On the surface, North Korea and its supreme leader Kim Jong Un seems to be succeeding in its calculated risk of defying UN sanctions and circumventing the oil embargo. In January, Russian president Vladimir Putin declared “Mr. Kim Jong Un has obviously won this round. He has missiles of global reach, up to 13,000 km, which can reach almost any point of the globe.” The Russian authorities seem to believe that this “shrewd and mature” leader will succeed in facing down his “imperialist enemies” by manufacturing intercontinental ballistic missiles that can threaten every major city and military base of the US and its allies.
But these experts are overlooking the self-destructive impulse that underlies North Korean bravado. The question arises as to whether Kim’s regime would be willing to risk annihilation when options for negotiations exist, at least in theory.

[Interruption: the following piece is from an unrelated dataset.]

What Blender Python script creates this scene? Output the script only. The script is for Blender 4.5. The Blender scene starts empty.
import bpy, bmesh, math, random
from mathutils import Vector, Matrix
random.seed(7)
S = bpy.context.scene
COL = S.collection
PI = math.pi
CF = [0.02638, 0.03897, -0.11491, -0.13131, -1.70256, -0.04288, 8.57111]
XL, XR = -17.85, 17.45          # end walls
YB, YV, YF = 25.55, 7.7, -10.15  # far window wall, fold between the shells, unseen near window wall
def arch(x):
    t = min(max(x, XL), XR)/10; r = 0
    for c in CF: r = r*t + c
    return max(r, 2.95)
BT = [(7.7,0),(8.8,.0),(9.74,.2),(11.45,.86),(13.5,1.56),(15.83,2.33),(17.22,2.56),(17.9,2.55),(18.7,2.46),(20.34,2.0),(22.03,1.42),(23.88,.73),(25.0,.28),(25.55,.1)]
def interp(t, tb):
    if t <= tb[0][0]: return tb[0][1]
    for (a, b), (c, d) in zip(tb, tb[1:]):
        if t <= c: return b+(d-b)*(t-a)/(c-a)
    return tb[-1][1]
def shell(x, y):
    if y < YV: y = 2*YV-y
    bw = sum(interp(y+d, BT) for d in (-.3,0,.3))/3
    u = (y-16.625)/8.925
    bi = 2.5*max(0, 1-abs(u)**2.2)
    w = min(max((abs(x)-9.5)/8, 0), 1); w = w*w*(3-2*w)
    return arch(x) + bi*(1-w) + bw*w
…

Anyone who has studied the North Korean power structure knows that Kim Jong Un himself is being pressured by generals preoccupied with the humiliation of the Korean War. In fact, their views on suicidal attacks in some ways resemble the propaganda that the Japanese military disseminated during WWII. A North Korean defector recently revealed that the military has assembled a brigade of suicide bombers who are ready to attack the enemy with armed “nuclear backpacks” if the situation becomes desperate.
As much as North Korea and Japan despise each other, there are striking parallels in their attitudes toward suicide.